Nem revanchismo, nem necrofilia. Mas nada de omissão.
O projeto que reconhece a morte dos 136 desaparecidos no regime militar, elaborado pelo chefe de gabinete do Ministério da Justiça, José Gregori, tem o mérito de colocar uma importante demanda histórica em seus devidos termos.
Apesar das suscetibilidades envolvidas no assunto, o governo não cede à tentação da tibieza, deixando claro que a Lei de Anistia de 1979, evocada por alguns militares, não contempla esses casos. Neutraliza assim as pressões dos que desejariam ver esse assunto definitivamente esquecido.
Ao tornar possível a indenização das famílias dos mortos, o projeto permite oferecer a elas uma justa reparação que, longe de eliminar a dor que experimentaram no passado, reconhece claramente a responsabilidade do Estado por um ilícito ocorrido em sua esfera, criando um precedente de lisura e transparência oficial no trato das questões relativas à violência civil.

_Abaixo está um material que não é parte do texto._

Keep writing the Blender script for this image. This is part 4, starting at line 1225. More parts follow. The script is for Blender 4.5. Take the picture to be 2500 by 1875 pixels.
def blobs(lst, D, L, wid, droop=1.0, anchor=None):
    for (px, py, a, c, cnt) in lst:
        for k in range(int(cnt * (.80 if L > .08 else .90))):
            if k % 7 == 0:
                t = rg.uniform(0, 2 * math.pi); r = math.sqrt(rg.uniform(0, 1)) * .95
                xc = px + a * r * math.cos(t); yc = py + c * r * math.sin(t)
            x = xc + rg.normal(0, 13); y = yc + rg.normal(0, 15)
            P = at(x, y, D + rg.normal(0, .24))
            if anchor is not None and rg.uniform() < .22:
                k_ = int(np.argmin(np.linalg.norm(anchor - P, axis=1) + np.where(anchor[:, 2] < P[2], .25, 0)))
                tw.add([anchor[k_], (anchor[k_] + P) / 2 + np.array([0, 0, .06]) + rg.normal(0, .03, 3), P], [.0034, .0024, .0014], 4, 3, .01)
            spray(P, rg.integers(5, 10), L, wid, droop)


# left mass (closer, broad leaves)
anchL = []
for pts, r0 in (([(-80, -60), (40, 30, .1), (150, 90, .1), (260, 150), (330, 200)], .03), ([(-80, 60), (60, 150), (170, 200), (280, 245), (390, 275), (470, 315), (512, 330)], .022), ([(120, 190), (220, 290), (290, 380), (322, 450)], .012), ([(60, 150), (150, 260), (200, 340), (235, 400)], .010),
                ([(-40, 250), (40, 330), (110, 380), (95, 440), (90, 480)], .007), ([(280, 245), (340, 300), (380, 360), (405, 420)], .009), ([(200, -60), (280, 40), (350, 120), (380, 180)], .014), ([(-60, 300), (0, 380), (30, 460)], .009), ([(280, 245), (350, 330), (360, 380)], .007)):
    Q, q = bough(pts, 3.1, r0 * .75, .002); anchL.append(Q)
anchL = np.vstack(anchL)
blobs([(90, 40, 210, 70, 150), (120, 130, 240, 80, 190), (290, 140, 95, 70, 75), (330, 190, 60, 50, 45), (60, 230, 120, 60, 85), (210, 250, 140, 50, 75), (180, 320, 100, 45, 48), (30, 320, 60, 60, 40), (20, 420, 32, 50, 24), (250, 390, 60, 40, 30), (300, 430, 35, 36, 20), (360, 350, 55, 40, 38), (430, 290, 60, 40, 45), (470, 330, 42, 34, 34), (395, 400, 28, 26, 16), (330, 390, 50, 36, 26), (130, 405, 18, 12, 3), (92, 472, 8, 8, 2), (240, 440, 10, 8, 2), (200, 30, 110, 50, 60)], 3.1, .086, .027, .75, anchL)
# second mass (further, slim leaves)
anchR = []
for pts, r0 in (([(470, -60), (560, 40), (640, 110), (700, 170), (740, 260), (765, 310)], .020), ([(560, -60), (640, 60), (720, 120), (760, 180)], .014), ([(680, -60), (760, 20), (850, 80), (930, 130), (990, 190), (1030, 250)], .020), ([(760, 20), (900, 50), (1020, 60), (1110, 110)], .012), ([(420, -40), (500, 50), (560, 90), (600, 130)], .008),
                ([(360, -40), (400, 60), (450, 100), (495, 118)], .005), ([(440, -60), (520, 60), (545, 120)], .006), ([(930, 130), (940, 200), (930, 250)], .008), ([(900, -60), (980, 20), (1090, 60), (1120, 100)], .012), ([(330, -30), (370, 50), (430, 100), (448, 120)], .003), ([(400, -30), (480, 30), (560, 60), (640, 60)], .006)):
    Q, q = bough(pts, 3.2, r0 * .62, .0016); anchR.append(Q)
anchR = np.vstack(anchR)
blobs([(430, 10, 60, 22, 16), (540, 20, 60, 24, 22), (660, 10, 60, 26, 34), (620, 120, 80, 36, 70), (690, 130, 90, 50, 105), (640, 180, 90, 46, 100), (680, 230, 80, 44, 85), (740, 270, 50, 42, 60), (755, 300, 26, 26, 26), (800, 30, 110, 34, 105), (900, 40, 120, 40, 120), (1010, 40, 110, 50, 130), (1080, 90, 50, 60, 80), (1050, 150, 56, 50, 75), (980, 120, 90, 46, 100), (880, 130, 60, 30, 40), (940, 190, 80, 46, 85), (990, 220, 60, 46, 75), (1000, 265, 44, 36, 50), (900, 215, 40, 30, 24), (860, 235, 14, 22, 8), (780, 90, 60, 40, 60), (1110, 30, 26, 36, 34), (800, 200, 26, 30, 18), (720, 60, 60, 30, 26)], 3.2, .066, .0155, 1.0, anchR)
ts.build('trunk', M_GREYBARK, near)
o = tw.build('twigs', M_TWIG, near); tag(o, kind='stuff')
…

Por outro lado, ao excluir militantes de esquerda mortos em combate, o projeto, contra as pressões dos que não se vêem contemplados pela iniciativa, explicita que nem todas as mortes ocorridas no período autoritário estavam revestidas de arbitrariedade ou ilegalidade. Muitas delas antes resultaram dos riscos a que estão naturalmente expostas todas as partes de um confronto armado.
Por fim, o projeto não prevê uma investigação das circunstâncias sob as quais se deram as mortes. Evita-se assim que se iniciem investigações cujas chances de sucesso dependeriam de um sem-número de diligências, bem como de depoimentos e provas aos quais hoje não se teria mais acesso.
Seu grande mérito é assim contornar com objetividade os ânimos para uma desforra ideológica e ao mesmo tempo trazer para o Estado a responsabilidade por excessos execráveis cujo desagravo não pode mais hoje ser adiado. Os erros perpetrados no passado precisam ser inscritos na história, para que não se repitam.